Logo passaria a figurar na
categoria dos agnósticos e nem por isso deixei de me aproximar de belos
personagens eclesiásticos e de admirar outros a lhes conhecer a vida e a
obra. O papa João XXIII, digamos, ou o cardeal Carlo Maria Martini,
capaz, antes de morrer, de denunciar o atraso da Igreja Católica em
relação aos temas éticos, à família, à sexualidade, à juventude.

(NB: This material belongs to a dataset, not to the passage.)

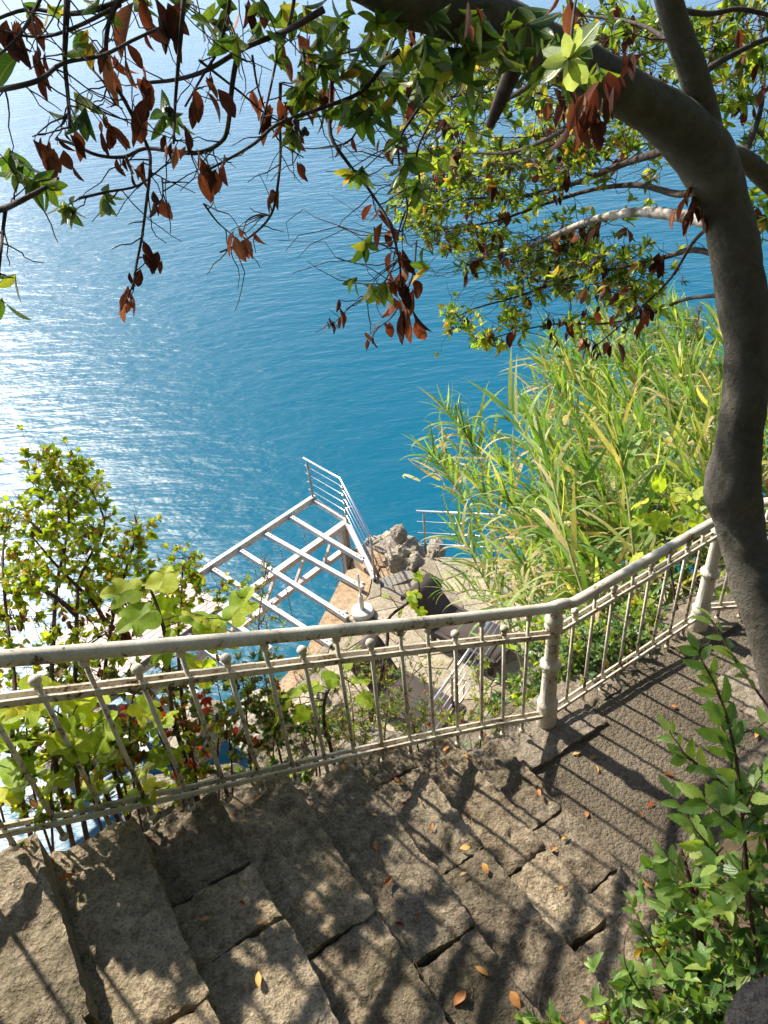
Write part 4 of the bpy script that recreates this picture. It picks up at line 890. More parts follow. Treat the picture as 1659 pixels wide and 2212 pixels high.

É o pensamento de Martini que
Bergoglio parece compartilhar de várias formas. A visita ao Brasil
ofereceu ao papa Francisco a oportunidade de provar seu carisma e a
qualidade dos seus propósitos. Ao cabo, ainda no avião que o levava de
volta a Roma, deu uma entrevista especialmente reveladora aos
jornalistas companheiros de viagem. Entrevista subversiva, porque
subverte aquilo que soava como doutrina da Igreja e agora abre o caminho
para reformas profundas.
A começar
pela questão do homossexualismo. “É preciso distinguir – diz o pontífice
– entre o fato de que uma pessoa é gay e o fato de que se organiza um
lobby a favor. Lobby nunca é bom. Mas se uma pessoa é gay e busca o
Senhor e tem boa vontade, quem sou eu para julgá-la?” E sobre o banco do
Vaticano, o Instituto para as Obras da Religião, tornado lavanderia
mafiosa, admite não ter ainda uma solução final. Não exclui a
possibilidade de fechá-lo de vez, mas, se não for assim, terá de
caracterizar-se por transparência e honestidade.

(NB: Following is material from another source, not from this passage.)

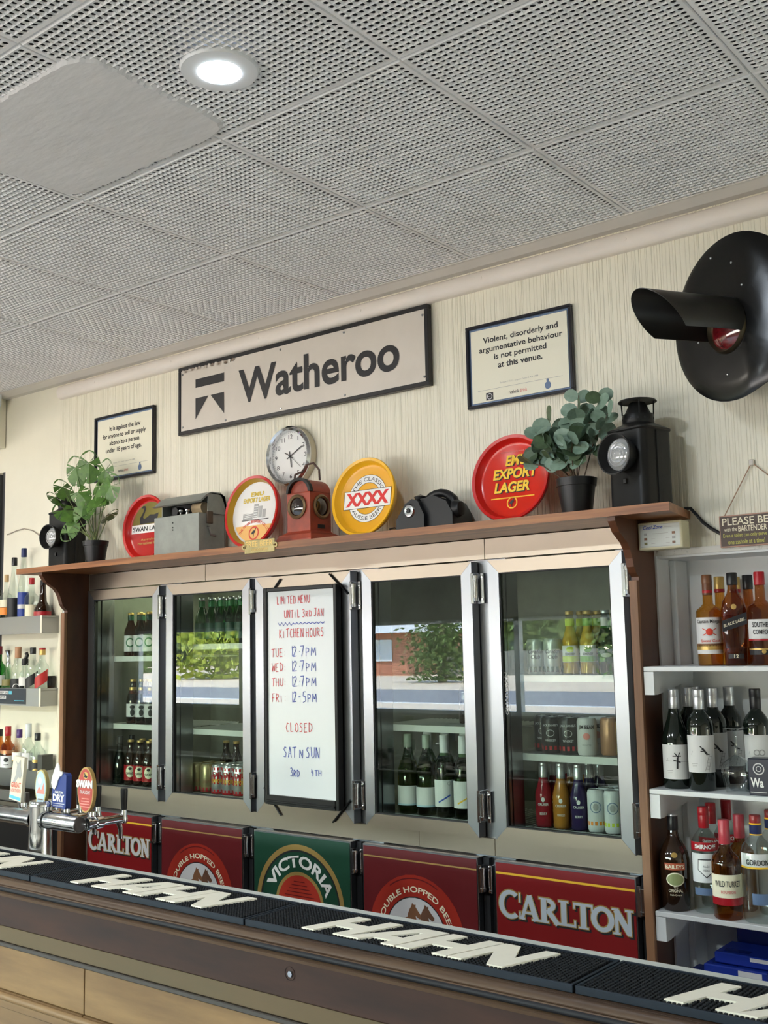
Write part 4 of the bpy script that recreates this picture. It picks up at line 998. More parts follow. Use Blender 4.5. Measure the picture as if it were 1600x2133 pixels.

O pontífice aponta erros e
pecados cometidos pela Igreja, a presença de monsenhores que merecem a
cadeia, a corrupção reinante em setores da Cúria, inferior moral e
intelectualmente ao nível de outros tempos. Faz o elogio da misericórdia
a respeito dos divorciados e lembra que os ortodoxos permitem uma
segunda união matrimonial como se fosse bom exemplo. Será este um
assunto no próximo outubro para a reunião com os oito cardeais chamados a
compor uma espécie de conselho consultivo, também nascido de uma ideia
defendida pelo cardeal Martini, colegiado de sábios para assessorar o
papa. Que reconhece, assim, sua falibilidade.

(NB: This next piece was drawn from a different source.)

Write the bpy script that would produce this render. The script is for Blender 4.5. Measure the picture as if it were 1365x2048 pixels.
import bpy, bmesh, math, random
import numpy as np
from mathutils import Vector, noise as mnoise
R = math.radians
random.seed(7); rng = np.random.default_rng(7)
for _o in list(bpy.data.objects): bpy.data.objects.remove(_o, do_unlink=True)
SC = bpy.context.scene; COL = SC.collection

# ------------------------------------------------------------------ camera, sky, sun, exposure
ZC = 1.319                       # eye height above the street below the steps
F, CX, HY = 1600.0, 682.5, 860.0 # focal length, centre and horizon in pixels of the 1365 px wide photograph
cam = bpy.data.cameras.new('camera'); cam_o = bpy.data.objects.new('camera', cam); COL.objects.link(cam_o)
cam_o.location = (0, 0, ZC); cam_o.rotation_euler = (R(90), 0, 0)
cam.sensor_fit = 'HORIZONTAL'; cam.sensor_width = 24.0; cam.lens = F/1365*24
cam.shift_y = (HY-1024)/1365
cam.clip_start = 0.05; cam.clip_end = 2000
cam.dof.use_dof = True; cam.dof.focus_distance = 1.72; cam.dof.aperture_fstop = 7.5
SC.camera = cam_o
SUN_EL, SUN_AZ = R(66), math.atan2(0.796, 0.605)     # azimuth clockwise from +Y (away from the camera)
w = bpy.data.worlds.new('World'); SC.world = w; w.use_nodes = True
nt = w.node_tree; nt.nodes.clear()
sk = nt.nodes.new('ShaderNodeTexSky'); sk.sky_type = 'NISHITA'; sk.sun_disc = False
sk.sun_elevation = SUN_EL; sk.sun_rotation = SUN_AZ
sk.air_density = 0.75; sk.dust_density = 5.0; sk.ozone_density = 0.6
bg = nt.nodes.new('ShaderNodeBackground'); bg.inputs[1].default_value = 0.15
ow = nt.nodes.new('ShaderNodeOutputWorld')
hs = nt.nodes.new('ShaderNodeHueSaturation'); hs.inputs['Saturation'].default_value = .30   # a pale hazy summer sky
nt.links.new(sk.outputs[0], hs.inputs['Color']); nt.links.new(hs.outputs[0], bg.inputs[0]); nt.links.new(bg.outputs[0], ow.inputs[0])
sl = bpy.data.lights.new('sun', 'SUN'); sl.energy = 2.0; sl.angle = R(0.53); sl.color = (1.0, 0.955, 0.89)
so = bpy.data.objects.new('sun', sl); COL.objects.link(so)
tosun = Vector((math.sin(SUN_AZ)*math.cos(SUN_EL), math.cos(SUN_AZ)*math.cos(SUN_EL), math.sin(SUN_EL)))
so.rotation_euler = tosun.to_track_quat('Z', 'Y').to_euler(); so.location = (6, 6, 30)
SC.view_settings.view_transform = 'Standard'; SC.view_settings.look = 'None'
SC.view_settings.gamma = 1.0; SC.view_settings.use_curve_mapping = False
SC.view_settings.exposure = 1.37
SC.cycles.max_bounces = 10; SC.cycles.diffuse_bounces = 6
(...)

Declarações deste naipe prometem
uma guinada de certa forma revolucionária. Há quem enxergue em Bergoglio
um ator consumado e um político astuto. Nada disso o diminui, mesmo
porque é de clareza cegante a necessidade de uma mudança radical dentro
da Igreja Católica, atolada em escândalos e tramoias, permitidos, quando
não incentivados no caso do IOR, por João Paulo II. Os mesmos
escândalos e tramoias que levaram Bento XVI a renunciar com uma insólita
confissão de impotência. Bergoglio indica ter as sobras de energia e as
ideias claras e corajosas de que careceu seu predecessor.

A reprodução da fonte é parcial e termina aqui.